▶ [Stated goal]: Wherever the word "part" shows up in a line, please copy that line.

********

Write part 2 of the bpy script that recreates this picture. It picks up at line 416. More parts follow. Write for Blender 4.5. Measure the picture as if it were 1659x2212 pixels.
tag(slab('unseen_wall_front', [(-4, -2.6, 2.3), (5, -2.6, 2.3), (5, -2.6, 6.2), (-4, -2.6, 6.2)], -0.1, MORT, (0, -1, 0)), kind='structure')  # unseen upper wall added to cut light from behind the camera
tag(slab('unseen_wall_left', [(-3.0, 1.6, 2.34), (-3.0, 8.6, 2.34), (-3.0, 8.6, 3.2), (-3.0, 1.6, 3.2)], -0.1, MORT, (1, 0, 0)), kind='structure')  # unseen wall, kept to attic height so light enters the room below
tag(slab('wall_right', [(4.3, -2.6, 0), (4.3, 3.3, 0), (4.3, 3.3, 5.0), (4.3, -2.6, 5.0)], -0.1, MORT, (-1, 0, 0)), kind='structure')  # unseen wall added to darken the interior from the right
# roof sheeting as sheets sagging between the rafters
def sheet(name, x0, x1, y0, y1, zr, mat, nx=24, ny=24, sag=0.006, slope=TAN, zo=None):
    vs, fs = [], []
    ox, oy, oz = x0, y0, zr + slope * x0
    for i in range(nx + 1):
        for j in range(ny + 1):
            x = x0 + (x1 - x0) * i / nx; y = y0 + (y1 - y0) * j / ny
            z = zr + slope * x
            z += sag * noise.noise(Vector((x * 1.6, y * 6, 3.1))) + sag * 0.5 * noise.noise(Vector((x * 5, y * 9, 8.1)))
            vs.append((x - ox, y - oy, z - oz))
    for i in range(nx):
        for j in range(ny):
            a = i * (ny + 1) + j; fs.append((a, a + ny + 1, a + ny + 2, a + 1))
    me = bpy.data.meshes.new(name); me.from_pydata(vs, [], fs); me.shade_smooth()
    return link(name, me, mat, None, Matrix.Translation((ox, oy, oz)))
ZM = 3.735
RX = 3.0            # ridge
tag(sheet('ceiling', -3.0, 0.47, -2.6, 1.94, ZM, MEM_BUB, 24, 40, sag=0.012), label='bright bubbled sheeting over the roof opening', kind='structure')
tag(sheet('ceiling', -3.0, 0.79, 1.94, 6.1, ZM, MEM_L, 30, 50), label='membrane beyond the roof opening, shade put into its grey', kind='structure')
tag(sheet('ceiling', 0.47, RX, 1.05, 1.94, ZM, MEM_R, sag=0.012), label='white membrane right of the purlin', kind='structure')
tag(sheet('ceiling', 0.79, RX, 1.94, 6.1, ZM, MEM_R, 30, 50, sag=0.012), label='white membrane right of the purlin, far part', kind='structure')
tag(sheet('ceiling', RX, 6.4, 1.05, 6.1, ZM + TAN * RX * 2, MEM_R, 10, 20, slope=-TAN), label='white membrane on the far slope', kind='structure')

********

▶ [Expected answer]:
Write part 2 of the bpy script that recreates this picture. It picks up at line 416. More parts follow. Write for Blender 4.5. Measure the picture as if it were 1659x2212 pixels.
tag(sheet('ceiling', 0.79, RX, 1.94, 6.1, ZM, MEM_R, 30, 50, sag=0.012), label='white membrane right of the purlin, far part', kind='structure')